The demand issue goes further than this.  Continued technological development directed at battery efficiency could have dramatic impacts.  For example, graphite is not necessarily the best anode material to use in a lithium-ion battery.  In theory, silicon anodes offer an energy capacity ten times that of graphite anodes, but to date, practical problems of expansion and cracking have prevented their widespread adoption. As you might expect, researchers are working hard on solving these problems, and if these efforts are successful, the demand picture for graphite could change significantly. Further, this is only one of many avenues of battery research that may give rise to different battery chemistries to the ones we see today.

To pull all of this together, there is without doubt an intuitively appealing narrative about growing demand for raw materials like lithium and graphite as EVs become more widely adopted, and the same can be said for other materials like nickel, cobalt and manganese.  However, that narrative should not be confused with a well-considered investment thesis.
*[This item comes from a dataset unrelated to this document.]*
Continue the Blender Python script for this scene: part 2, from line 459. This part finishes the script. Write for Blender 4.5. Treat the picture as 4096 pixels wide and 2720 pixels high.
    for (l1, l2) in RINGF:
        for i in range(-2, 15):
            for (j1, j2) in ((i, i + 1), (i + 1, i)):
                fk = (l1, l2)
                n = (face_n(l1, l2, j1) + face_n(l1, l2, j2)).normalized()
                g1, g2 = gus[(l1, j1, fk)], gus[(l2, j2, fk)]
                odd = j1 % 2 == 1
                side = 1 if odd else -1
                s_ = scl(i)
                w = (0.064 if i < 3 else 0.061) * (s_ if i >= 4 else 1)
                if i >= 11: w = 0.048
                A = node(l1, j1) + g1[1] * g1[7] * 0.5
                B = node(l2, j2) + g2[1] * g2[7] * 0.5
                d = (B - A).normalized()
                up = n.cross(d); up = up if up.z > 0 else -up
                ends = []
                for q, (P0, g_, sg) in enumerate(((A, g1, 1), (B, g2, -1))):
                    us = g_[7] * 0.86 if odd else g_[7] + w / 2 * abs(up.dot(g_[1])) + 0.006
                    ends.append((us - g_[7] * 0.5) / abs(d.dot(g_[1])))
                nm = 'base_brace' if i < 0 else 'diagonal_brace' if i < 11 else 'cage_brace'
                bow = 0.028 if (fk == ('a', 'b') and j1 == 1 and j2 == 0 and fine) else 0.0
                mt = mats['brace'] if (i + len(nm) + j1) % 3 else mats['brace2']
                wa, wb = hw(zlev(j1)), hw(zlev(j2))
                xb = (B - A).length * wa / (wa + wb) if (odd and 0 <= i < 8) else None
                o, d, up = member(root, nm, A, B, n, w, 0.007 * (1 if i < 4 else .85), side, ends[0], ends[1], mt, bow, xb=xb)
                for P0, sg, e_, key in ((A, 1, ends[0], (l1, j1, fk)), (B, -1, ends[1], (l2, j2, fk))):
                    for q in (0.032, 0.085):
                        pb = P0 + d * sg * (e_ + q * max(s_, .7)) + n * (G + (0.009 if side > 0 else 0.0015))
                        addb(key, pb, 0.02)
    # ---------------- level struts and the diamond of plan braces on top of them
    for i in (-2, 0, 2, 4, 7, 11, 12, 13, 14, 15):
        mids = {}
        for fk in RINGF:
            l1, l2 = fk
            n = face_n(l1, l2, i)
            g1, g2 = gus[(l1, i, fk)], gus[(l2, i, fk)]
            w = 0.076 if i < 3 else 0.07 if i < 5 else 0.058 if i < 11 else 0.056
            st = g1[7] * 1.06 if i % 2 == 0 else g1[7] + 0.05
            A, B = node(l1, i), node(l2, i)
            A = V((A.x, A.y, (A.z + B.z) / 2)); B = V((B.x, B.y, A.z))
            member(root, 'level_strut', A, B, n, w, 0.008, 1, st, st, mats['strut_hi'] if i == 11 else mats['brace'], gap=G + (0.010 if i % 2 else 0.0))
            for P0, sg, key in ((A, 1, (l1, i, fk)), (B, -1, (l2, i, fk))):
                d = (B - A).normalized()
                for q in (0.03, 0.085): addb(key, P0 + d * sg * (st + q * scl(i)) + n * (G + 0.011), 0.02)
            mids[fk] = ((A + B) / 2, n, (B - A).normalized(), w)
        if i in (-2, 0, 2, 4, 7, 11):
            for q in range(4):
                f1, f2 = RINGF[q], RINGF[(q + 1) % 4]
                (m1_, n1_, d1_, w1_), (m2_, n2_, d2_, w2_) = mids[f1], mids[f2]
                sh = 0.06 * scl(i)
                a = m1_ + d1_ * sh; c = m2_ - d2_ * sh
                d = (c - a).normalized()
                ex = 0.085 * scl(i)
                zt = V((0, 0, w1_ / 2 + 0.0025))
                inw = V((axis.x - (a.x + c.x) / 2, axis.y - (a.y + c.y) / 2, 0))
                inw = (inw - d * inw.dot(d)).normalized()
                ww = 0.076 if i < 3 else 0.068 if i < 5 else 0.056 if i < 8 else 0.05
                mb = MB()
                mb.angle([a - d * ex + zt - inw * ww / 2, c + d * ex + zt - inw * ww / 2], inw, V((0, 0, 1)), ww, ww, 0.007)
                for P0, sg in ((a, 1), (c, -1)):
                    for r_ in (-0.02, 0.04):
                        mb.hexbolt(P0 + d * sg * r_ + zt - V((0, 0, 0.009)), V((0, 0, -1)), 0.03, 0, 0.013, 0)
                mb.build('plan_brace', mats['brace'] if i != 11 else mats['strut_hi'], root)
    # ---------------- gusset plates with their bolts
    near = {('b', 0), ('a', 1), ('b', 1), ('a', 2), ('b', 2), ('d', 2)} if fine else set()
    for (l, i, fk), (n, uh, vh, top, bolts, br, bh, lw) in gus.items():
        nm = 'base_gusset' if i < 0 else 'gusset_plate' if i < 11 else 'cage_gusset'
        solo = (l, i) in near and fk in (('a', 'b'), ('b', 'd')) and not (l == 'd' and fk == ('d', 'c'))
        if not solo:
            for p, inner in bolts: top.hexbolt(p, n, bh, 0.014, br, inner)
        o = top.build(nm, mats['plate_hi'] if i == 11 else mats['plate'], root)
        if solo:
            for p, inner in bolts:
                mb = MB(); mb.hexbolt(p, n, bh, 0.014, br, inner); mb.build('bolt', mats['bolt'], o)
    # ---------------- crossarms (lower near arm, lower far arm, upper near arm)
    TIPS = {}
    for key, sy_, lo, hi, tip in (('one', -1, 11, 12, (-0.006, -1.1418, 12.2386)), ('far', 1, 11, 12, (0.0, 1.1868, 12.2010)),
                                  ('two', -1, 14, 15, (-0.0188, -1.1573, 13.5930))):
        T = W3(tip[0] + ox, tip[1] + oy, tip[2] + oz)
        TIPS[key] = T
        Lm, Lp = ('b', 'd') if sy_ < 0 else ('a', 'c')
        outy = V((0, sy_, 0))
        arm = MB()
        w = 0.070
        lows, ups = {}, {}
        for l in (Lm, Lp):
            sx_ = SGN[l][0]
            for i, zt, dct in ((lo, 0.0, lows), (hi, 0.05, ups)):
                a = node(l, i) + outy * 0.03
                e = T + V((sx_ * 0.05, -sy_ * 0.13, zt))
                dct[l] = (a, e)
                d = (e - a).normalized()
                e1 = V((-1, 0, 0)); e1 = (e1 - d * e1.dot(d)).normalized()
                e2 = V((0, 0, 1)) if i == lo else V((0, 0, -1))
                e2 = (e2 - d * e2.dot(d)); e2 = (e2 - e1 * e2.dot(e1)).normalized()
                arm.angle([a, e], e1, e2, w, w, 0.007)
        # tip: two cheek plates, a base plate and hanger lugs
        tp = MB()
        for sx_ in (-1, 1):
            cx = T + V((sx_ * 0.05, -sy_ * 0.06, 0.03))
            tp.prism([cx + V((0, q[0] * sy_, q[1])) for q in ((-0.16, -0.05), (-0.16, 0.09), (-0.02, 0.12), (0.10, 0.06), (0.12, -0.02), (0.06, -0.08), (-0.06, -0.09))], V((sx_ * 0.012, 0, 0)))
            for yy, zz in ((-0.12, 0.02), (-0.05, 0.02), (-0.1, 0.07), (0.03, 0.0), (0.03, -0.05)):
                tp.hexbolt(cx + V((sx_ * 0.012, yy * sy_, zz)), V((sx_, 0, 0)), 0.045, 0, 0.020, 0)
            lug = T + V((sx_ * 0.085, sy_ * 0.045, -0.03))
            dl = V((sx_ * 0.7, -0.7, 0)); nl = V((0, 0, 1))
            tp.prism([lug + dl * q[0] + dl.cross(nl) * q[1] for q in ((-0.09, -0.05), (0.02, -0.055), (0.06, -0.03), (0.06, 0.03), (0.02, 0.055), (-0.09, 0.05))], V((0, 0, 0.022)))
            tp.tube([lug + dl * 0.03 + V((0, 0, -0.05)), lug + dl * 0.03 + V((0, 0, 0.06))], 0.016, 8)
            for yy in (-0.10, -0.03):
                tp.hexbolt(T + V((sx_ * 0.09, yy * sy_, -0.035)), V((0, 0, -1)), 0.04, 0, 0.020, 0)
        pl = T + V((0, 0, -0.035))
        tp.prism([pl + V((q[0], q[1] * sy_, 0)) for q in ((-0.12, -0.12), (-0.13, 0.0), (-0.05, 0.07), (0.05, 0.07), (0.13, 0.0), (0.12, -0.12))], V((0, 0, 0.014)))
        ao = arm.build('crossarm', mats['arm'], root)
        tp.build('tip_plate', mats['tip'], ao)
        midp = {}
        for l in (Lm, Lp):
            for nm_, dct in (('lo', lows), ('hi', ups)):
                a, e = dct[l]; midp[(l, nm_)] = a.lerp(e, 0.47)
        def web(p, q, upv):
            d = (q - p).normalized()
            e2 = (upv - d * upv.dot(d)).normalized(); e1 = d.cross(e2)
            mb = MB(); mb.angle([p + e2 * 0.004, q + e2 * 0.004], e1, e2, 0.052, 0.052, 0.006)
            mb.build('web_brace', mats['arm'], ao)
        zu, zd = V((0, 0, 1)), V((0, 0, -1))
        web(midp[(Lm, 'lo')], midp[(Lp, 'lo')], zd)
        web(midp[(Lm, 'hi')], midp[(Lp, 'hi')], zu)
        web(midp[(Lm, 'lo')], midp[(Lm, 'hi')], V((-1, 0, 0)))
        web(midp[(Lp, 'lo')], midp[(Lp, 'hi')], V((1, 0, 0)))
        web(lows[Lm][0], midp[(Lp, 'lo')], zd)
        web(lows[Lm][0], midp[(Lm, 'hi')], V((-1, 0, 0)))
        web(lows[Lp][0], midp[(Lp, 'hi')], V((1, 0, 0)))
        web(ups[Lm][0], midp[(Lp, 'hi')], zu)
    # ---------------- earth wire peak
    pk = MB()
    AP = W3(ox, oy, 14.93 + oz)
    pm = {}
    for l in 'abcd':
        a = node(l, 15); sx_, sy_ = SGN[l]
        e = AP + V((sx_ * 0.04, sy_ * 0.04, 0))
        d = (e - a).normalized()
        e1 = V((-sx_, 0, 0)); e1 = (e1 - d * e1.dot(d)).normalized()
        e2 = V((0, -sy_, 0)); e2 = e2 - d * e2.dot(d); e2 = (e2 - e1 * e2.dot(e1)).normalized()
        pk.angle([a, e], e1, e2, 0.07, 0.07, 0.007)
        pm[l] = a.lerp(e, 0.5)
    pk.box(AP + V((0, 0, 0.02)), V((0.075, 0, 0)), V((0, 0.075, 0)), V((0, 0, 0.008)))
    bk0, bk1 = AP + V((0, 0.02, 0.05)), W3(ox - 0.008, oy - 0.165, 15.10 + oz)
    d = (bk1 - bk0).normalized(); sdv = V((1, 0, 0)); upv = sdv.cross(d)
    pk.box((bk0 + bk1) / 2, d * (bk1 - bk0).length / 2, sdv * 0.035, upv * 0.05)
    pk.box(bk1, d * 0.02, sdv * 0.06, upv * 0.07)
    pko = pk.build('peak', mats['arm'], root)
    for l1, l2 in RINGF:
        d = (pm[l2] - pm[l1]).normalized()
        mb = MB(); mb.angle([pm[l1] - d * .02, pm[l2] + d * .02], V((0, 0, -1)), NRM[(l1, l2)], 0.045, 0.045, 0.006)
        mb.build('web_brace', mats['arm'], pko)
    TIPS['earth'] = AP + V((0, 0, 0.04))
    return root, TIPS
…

The latter requires a critical assessment of future supply and demand dynamics, and how these play into commodity prices and valuations. The bad news is that in this case, that is very difficult to get right. Supply and demand dynamics are unpredictable at the best of times, and in this case the challenge is compounded by evolving technology.  Faced with these types of uncertainties, the right response could be to put your hand up and “too hard”.

The good news is that you don’t have to solve every problem the equity market throws at you to be successful.  If the future of one part of the market is inherently unknowable, and your knowledge and skill afford you some insight into another part of the market, then focus your attention there instead.

You can still put money into the battery raw materials theme if so inclined, but do it with the knowledge that this is may be more speculation than investment.